It has been a pleasant conceit of The Blob to slag off the cult of Harry Potter, mostly on the grounds that it cannot be that good. No matter how much you have enjoyed the books; no matter what dreams you have had about quidditch triumphs or pulling a rabbit out of an owl's hat - Potter doesn't deserve its winner-takes-all success. Somebody needs to whisper in your ear that there are other books out there that should be read before you set off on your second Harry Potter. The great god BBC has recorded two of Ursula le Guin's best books and The Wizard of Earthsea will be available to hear in just under two weeks time on Monday 27th April 2015. Neil Gaiman has described it as simply the best book about Wizard School.
Meanwhile you can hear Le Guin's [L hand] gender-bender novel The Left Hand of Darkness now. You can, if you prefer, go off and read the books because they are still in print despite being published decades ago. LeGuin is now 85 and looks it; and is content to look like an old woman, comfortable in her own genuine, crinkly, skin as she explains in a wonderful interview recorded to launch the recordings. These stories might be fantasy or science fiction but they are also stories for adults which inform us about today's issues perhaps more than they informed people about the times when they were published. 'Darkness' addressed the issue of gender and sexuality and ponders the consequences of there being a spectrum rather everyone fitting into one box or the other. This is much more widely accepted now and therefore many people are happier in their own unstraight-forward skin. Consultant endocrinologist Donal O'Shea was on the wireless a week ago suggesting that 1:10,000 or 1:20,000 people might feel that they just aren't whom their external genitalia determined them to be at birth. That's a tiny minority, far less than the number of people who are blind or Down's syndrome or have cystic fibrosis but it's still half a million people across the planet who need accommodation for their sense of gender.

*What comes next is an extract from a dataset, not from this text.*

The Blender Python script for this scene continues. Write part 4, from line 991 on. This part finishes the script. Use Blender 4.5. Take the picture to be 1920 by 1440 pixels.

Another persistent theme in Le Guin's works is the magic power of knowing something's true name and how we must be circumspect in sharing this information with others. This a common theme in many cultures and would have been absorbed by the child Ursula as she was raised by Alfred and Theodora Kroeber, ground-breaking academic anthropologists from Berkeley California. From the beginning Ursula was introduced to The Other: whether that was Ishi the last of the Yahi people or the foreign academics who came to visit with the Kroebers. The effect on the young writer was for her to embrace difference as the complement to herself rather than seeking to become more like girls of her age and class in a comfortable bath of sameness. I first read the Wizard of Earthsea about ten years ago and wondered how I had missed it when I was a teenager and how much of a difference it would have made to my sense of self when that was still plastic. It's never too late, though. If you read it now you'll benefit from it, if you have a child to read it with, so much the better.